Effectivement, le Défilé est bien un rituel au sens de Lévi-Strauss : morcellement et répétition. Morcellement des séquences bien découpées, multipliées, qui laissent place à des variantes et répétition immuable de la pratique rituelle…Mais pour qui exactement, ce rituel fait-il sens ? N’est-il pas plutôt un rituel pour les édiles locaux et ne constitue-t-il pas dans la manière dont se symbolise la ville un rituel de transition au sens où l’entendaient Turner et Van Gennep. « Tous les rites de passage ou de “ transition ” sont marqués par trois périodes : celles de séparation, de marge (ou limen qui signifie “ seuil ” en latin) et d’agrégation. »

La première période comprend un comportement symbolique qui signifie le détachement de l’individu par rapport à la structure sociale.
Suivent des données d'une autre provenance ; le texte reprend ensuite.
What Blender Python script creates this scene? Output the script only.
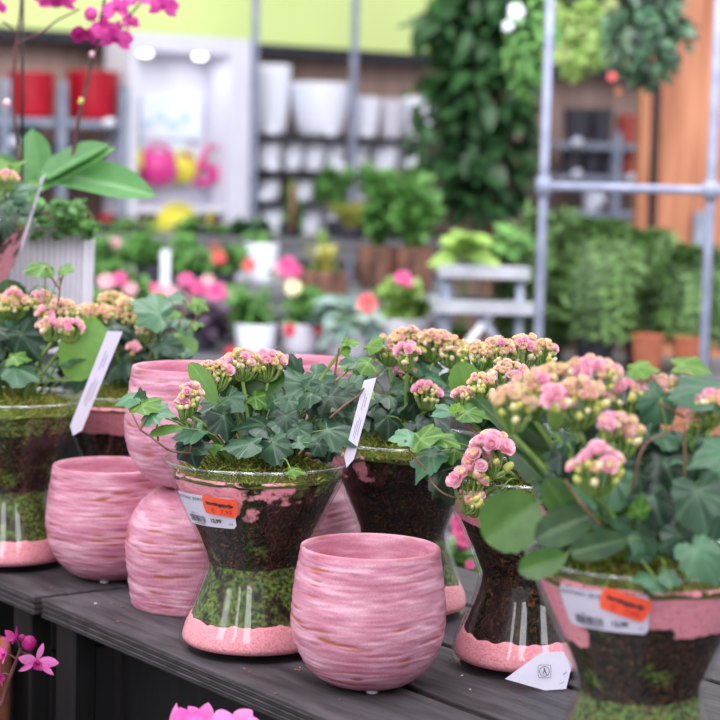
import bpy, math, random
import numpy as np
from math import sin, cos, pi, radians, atan2, sqrt, tan, atan
from mathutils import Vector, Matrix, noise as mn

for o in list(bpy.data.objects):
    bpy.data.objects.remove(o)
SC = bpy.context.scene
COL = SC.collection

# ------------------------------------------------------------------ camera
F = 2000.0            # focal length in pixels of the 720 px frame
T = 0.75              # table top height
CAM = Vector((0, 0, T + .506))
PITCH = atan(200 / F)
ROLL = radians(1.5)
CR = Matrix.Rotation(pi / 2 - PITCH, 3, 'X') @ Matrix.Rotation(ROLL, 3, 'Z')
cd = bpy.data.cameras.new('camera')
cam = bpy.data.objects.new('camera', cd)
COL.objects.link(cam)
cam.matrix_world = Matrix.Translation(CAM) @ CR.to_4x4()
cd.sensor_width = 36
cd.lens = F / 720 * 36
cd.clip_start = .05
cd.clip_end = 60
cd.dof.use_dof = True
cd.dof.focus_distance = 2.0
cd.dof.aperture_fstop = 6.4
SC.camera = cam
SC.view_settings.view_transform = 'Standard'
SC.view_settings.look = 'None'
SC.view_settings.gamma = 1
SC.view_settings.use_curve_mapping = False
SC.view_settings.exposure = 0.16
SC.cycles.use_denoising = True
SC.cycles.transparent_max_bounces = 24
SC.cycles.max_bounces = 10

# ------------------------------------------------------------------ daylight
W = bpy.data.worlds.new('daylight')
SC.world = W
W.use_nodes = True
wn, wl = W.node_tree.nodes, W.node_tree.links
wn.clear()
wo = wn.new('ShaderNodeOutputWorld')
wb = wn.new('ShaderNodeBackground')
wt = wn.new('ShaderNodeTexCoord')
ws = wn.new('ShaderNodeSeparateXYZ')
wr = wn.new('ShaderNodeValToRGB')
wl.new(wt.outputs['Generated'], ws.inputs[0])
wl.new(ws.outputs['Z'], wr.inputs[0])
wr.color_ramp.elements[0].position = 0.0
wr.color_ramp.elements[0].color = (.62, .62, .66, 1)
wr.color_ramp.elements[1].position = .75
wr.color_ramp.elements[1].color = (1.0, .985, 1.06, 1)
wl.new(wr.outputs[0], wb.inputs['Color'])
wb.inputs['Strength'].default_value = .98
wl.new(wb.outputs[0], wo.inputs['Surface'])


def area(name, loc, target, sx, sy, power, color=(1, 1, 1)):
    l = bpy.data.lights.new(name, 'AREA')
    l.shape = 'RECTANGLE'
    l.size = sx
    l.size_y = sy
    l.energy = power
    l.color = color
    o = bpy.data.objects.new(name, l)
    COL.objects.link(o)
    o.location = loc
    d = Vector(target) - Vector(loc)
    o.rotation_euler = d.to_track_quat('-Z', 'Y').to_euler()
    return o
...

La seconde constitue « un moment dans le temps et hors du temps », dans et hors de la structure sociale régulière ; l’individu « passe par un domaine culturel qui a peu ou aucuns des attributs de l’état passé ou à venir ». La troisième période marque la réintégration dans la société avec ses contraintes et ses hiérarchies. Rite de transition. C’est fini. Il n’y aurait plus le centre et sa banlieue mais Lyon, son agglomération et les communes de la région qui bénéficient de son attractivité… Et pourtant à un autre niveau, l’opposition du centre et de la banlieue travaille la rue.